RECORDS SHOWN:
........
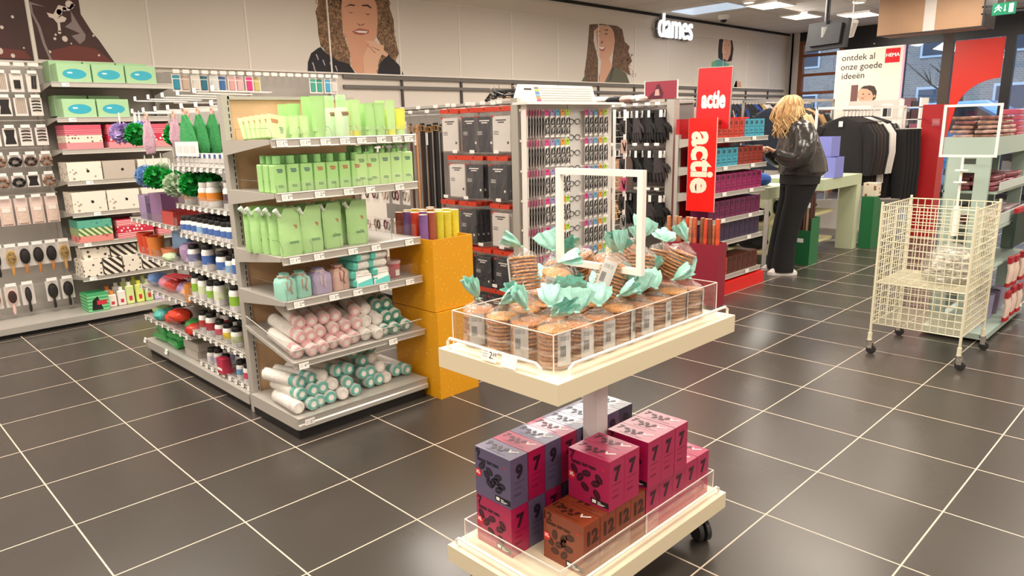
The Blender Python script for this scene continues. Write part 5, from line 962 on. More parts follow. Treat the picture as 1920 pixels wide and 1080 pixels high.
........
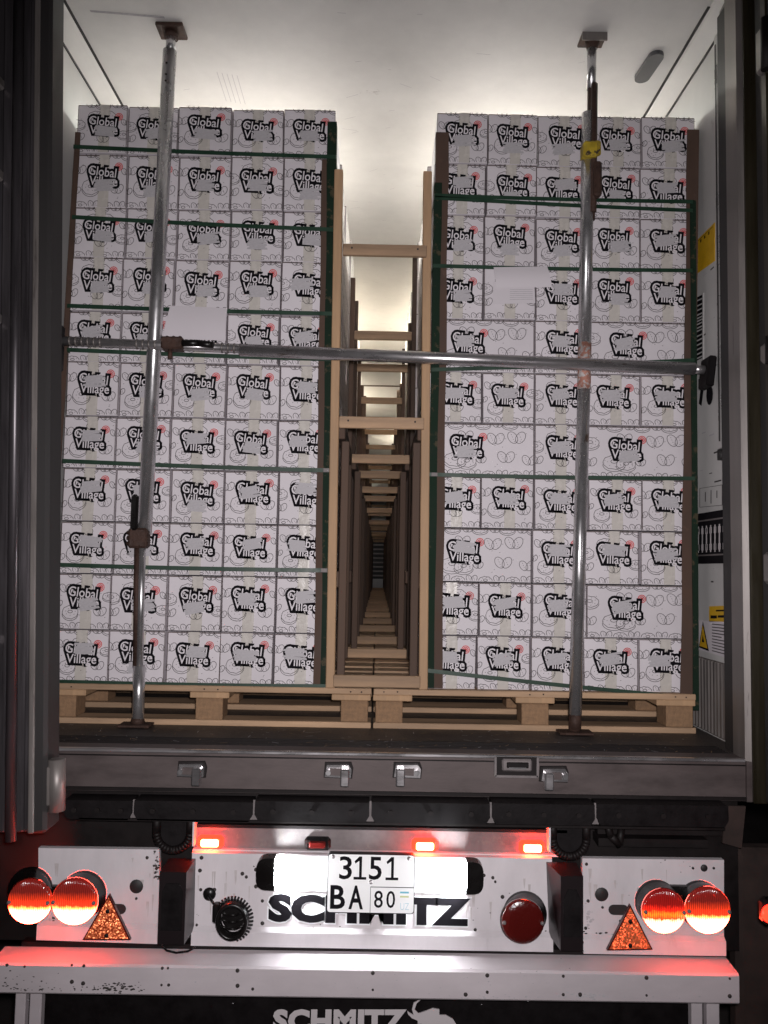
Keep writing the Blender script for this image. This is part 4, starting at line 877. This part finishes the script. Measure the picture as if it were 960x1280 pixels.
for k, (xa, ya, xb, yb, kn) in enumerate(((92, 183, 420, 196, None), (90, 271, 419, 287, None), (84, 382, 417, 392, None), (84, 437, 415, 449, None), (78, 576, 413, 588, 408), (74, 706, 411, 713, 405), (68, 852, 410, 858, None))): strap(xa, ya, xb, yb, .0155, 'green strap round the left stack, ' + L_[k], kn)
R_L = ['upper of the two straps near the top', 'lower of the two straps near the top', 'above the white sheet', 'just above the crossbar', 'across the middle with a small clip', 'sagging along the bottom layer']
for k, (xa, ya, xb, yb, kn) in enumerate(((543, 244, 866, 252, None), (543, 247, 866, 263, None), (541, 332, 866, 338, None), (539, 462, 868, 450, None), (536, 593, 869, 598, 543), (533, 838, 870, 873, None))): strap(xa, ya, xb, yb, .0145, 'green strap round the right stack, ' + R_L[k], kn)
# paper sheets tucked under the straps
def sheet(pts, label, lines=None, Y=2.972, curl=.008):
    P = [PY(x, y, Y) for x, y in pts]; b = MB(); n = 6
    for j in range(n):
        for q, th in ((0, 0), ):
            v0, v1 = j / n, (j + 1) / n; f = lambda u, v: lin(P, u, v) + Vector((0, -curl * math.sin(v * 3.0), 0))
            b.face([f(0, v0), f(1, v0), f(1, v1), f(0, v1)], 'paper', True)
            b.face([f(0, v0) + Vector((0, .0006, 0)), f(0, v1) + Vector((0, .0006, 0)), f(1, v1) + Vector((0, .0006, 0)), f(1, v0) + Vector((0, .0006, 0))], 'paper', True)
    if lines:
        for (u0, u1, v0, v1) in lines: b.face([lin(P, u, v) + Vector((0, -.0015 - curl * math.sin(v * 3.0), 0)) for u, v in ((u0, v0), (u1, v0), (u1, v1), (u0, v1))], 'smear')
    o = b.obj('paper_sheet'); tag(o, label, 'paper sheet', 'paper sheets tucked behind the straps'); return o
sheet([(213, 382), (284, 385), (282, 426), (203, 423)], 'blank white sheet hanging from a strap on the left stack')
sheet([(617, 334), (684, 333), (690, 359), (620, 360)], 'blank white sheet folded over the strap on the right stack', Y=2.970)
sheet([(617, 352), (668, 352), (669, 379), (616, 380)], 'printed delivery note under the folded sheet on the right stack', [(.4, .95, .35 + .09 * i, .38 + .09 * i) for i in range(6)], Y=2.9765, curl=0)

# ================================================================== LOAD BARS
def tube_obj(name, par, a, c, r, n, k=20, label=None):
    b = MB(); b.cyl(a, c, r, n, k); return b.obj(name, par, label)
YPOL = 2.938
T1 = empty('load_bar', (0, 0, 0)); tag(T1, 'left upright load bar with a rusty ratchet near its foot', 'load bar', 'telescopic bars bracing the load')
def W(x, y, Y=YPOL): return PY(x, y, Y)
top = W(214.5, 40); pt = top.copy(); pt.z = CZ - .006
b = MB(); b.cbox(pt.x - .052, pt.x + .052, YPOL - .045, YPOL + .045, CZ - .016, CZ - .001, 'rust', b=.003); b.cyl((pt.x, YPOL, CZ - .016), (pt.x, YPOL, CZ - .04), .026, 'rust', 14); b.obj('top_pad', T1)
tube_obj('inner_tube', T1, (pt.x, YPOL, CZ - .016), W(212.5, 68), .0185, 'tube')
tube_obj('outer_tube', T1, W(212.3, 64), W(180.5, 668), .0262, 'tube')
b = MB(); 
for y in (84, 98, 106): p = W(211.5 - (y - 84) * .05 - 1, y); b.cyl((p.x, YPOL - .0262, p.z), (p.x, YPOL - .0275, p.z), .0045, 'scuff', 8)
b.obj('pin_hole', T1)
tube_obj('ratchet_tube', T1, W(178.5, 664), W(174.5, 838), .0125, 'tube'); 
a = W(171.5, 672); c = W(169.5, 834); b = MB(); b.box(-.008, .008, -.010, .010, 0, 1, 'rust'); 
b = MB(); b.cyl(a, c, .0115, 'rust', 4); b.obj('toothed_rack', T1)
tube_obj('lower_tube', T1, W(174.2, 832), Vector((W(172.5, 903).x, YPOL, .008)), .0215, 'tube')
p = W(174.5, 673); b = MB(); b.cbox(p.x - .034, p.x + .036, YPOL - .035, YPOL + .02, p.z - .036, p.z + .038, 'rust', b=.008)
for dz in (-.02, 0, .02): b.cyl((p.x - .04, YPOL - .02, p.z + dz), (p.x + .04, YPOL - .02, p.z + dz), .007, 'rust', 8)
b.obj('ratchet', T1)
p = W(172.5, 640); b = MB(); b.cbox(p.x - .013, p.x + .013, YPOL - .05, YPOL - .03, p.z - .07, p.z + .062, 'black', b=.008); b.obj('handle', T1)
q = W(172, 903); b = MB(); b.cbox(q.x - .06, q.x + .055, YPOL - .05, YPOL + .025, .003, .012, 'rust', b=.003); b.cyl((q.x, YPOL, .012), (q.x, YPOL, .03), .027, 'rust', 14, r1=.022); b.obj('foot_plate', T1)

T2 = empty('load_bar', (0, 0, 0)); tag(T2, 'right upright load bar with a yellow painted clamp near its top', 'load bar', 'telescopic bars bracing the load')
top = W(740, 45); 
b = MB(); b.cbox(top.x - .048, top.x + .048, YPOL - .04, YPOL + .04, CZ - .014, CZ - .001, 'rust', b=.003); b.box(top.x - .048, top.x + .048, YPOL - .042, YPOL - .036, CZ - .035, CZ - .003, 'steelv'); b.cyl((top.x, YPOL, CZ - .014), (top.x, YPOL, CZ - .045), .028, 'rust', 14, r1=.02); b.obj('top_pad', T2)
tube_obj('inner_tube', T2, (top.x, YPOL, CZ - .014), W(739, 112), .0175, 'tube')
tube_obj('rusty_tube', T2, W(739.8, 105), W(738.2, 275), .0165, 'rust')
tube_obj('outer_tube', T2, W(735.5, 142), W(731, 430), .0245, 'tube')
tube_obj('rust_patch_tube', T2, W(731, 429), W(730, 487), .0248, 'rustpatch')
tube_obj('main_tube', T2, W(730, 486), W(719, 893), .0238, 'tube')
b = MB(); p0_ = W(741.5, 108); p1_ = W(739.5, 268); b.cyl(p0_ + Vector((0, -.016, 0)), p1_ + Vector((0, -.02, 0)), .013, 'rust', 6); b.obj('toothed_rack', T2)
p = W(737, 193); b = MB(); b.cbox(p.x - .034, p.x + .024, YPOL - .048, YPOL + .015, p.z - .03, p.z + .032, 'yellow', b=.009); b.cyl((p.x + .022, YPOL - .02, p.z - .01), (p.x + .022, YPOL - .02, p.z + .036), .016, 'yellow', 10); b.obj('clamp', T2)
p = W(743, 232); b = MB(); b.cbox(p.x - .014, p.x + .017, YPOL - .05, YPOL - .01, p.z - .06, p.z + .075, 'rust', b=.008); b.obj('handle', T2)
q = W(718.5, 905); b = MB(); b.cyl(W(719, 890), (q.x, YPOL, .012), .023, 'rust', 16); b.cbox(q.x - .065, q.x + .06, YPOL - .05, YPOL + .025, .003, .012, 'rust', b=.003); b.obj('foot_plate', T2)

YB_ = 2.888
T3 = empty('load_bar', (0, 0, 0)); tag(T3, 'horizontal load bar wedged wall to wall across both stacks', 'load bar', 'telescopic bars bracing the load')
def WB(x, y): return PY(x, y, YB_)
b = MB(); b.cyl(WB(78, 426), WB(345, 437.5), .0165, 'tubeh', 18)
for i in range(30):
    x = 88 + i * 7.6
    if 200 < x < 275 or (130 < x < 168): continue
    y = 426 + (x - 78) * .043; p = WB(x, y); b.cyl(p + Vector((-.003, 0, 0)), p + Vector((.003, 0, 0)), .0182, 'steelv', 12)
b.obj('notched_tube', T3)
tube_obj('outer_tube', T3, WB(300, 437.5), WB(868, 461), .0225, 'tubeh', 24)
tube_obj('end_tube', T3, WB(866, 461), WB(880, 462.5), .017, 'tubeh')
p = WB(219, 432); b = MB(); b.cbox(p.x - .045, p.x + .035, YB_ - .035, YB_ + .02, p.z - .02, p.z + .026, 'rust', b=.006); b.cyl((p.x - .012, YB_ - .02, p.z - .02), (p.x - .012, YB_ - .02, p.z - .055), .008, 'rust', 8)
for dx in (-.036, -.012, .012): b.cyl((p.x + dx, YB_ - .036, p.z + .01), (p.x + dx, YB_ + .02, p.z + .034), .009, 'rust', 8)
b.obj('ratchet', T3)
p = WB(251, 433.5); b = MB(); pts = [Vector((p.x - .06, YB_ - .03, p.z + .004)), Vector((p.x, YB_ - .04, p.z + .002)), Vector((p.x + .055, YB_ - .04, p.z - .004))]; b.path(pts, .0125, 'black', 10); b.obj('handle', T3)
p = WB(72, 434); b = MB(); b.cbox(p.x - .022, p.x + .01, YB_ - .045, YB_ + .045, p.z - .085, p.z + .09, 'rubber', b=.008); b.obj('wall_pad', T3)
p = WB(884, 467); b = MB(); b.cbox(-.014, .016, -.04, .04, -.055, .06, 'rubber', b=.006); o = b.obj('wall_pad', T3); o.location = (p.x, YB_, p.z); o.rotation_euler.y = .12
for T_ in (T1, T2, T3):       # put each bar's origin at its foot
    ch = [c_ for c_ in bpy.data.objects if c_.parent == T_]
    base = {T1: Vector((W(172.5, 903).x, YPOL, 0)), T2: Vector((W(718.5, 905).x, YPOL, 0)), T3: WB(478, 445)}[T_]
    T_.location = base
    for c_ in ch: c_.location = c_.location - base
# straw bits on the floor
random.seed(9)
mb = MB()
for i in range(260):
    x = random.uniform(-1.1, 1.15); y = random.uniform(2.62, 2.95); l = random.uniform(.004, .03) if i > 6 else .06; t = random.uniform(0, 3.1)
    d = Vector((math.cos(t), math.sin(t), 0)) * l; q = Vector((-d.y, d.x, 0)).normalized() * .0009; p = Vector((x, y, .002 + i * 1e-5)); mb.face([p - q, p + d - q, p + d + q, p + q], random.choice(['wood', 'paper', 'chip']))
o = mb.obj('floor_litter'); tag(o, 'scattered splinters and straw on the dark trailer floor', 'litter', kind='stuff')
........
PROBLEM DETAILS:
State how many lines above contain the string "part", with no other words.

ANSWER TO THE EXERCISE:
2